WRONG: Montreal has too little traffic. Outside of rush hour our streets have extremely little traffic and there only appears to be a lot because our traffic systems are so badly designed that they create traffic jams even when there is little or no traffic. When you are in a car there always seems to be lots of traffic because the little there is in front of you is being incessantly stopped and started by ill-synchronized and overly ubiquitous traffic lights and stop signs. If you want to gauge the actual amount of Montreal daytime traffic, stand on any sidewalk and count the passing vehicles. Then go to any other big city in the world and repeat the exercise on a comparable street. You will find that Montreal does not even have a third of the traffic and this is hardly surprising because there is very little happening in our economy.
Our economy, and the welfare of each and every one of us is currently, as elsewhere in the world, based on the comings and goings of people and goods in vehicles on the roads and increases in traffic volume, simply reflect the generation of more money and more local jobs. For, while individuals can often switch to public transit, business cannot and non rush hour traffic volume is mostly an indicator of business vitality. What we really want is to have well-organized roads systems with traffic that circulates in a manner that does not threaten the safety of the rest of us but which gets stuff delivered promptly and at low cost.
FICTION OR FACT? Recycled paper and fabrics save resources and cut down on waste. The jury is still out on this because recycled paper and fabrics require energy-guzzling factories to recycle them but, more importantly, because recycling programs often tend to convince otherwise responsible people to waste more. After all, the logic says, if our waste will be recycled it is not really waste. I recycle every scrap of everything recyclable that passes though my hands but I often suspect that I am part of a broader responsibility-training-program rather than a serious short term waste reduction effort. Recycling needs to be combined with reduced wasteful consumption.
MYTH: Those annoying Publi-Sac weekly distributions of advertising flyers and the giveaway Métro newspapers are a criminal waste and should be banned.

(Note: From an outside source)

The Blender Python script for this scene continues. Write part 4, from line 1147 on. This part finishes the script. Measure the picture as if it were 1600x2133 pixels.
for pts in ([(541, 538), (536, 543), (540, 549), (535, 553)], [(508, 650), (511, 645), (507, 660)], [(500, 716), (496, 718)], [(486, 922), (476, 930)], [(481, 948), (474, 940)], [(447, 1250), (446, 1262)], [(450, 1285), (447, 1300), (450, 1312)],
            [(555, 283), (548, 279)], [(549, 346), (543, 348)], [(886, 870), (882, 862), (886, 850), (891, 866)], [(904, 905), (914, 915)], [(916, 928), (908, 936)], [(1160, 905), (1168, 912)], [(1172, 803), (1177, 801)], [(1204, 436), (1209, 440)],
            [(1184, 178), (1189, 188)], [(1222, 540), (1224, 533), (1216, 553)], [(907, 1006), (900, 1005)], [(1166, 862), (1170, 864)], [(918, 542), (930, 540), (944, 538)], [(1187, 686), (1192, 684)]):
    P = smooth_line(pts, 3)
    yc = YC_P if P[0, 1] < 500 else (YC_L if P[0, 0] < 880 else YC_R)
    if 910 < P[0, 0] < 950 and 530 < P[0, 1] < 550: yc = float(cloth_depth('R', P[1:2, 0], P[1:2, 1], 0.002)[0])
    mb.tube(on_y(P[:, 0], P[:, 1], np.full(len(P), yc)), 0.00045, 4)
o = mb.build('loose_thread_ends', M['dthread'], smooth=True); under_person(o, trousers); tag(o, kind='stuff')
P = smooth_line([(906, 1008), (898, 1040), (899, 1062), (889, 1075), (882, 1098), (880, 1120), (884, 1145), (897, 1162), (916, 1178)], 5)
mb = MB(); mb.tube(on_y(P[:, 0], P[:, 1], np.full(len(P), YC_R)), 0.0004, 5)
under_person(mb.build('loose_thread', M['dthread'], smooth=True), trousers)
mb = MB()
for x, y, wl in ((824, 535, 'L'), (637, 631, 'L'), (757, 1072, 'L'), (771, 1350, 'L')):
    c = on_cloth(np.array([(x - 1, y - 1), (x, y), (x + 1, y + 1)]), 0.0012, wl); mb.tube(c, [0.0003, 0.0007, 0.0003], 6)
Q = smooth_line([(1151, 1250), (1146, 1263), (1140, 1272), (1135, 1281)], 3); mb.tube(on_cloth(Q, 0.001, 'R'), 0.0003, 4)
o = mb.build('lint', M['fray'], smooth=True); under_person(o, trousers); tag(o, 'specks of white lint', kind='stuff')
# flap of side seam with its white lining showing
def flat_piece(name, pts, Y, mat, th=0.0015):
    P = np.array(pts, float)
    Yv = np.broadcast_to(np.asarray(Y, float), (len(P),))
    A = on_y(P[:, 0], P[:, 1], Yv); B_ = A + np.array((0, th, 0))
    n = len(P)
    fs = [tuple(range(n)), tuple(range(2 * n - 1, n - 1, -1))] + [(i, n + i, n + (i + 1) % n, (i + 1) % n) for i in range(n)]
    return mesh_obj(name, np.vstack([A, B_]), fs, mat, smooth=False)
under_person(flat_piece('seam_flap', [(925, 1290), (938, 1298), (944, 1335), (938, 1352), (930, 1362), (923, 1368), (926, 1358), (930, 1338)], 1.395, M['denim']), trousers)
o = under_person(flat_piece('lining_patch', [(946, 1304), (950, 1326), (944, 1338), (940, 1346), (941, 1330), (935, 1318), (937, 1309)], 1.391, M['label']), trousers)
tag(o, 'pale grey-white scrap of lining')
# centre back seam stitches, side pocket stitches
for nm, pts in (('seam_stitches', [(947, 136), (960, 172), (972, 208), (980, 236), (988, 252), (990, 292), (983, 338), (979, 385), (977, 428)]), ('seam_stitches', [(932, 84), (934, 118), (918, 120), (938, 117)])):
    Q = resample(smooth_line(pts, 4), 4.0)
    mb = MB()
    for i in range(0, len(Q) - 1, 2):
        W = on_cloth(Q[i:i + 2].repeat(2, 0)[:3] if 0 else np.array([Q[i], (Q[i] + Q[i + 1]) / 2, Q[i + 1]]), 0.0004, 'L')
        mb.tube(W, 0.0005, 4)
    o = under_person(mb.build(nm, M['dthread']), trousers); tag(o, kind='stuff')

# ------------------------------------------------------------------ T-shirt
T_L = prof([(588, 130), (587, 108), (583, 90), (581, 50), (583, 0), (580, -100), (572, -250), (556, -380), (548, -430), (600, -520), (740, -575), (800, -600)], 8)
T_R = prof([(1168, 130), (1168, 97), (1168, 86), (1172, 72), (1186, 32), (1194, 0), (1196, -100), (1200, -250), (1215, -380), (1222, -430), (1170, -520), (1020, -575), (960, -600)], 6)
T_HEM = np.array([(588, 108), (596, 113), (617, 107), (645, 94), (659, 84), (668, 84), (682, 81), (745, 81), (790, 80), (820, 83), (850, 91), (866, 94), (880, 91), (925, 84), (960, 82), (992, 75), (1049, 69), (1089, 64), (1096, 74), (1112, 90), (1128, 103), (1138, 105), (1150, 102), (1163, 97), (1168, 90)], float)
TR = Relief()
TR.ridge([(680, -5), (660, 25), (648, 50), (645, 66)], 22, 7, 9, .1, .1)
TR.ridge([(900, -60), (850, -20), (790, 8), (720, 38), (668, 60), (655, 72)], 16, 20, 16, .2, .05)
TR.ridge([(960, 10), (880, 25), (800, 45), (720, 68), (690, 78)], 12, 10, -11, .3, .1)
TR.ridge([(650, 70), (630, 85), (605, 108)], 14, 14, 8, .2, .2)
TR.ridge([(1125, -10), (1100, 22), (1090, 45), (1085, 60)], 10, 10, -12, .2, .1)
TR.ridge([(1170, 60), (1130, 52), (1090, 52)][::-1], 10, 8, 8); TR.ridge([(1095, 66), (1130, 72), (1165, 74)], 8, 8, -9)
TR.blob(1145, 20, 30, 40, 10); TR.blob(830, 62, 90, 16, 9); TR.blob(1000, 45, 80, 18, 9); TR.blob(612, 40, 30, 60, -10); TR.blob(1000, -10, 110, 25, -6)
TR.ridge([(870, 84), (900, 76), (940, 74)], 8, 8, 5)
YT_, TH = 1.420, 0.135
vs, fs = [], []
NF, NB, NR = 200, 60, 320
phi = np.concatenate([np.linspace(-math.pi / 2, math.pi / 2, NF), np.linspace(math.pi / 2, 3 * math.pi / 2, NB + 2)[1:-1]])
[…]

FACT: These distributions are no more wasteful than daily newspapers and like daily newspapers, nobody gets them unless they want them. Publi-Sac will give you a sticker to say ‘no-thank you' to its deliveries or you can get a sticker from your municipality to say "no" to all unaddressed commercial deliveries (this does not apply to newspapers). Canada Post is exempt from municipal regulations but, if you put a note on your mailbox reading "no unaddressed deliveries, please", they will attach their own sticker and respect your wishes.
MYTH: Municipal tap water is not good enough to drink and bottled water is better.
WRONG: There is no environmental argument here. Regular users of bottled water are "anti-environmental" and complicit in one of the world's most environmentally unfriendly private activities. Municipal water supplies, in Canada at least, are subjected to far higher legal standards of testing and regulation than private bottled water supplies. Bottled water may often taste better than tap water but it is not safer. If you want to help the planet, stay healthy and have better tasting water at the same time, buy a filter and cut out on needless plastic water bottle waste.
MYTH: Giving five cent rebates for people who refuse plastic bags at the checkout is a good way to cut down on plastic bag waste and help the environment.
FACT: Most people who carry their own bags and refuse plastic are doing so because they want to, and not to save five cents, while those who don't bother suffer no penalty. Plastic bags at grocery stores and elsewhere could be virtually eliminated overnight by the simple imposition of a hefty recipient tax on them. Most people would be unwilling to pay, say 25 cents per plastic bag, and alternative reusable bags would then promptly appear in almost every shoppers' hands.
MYTH: Having people consume less is the key to protecting the environment.
FACT: The real problem is that we have too many people on our planet. And, no, I do not have any solutions to suggest for that.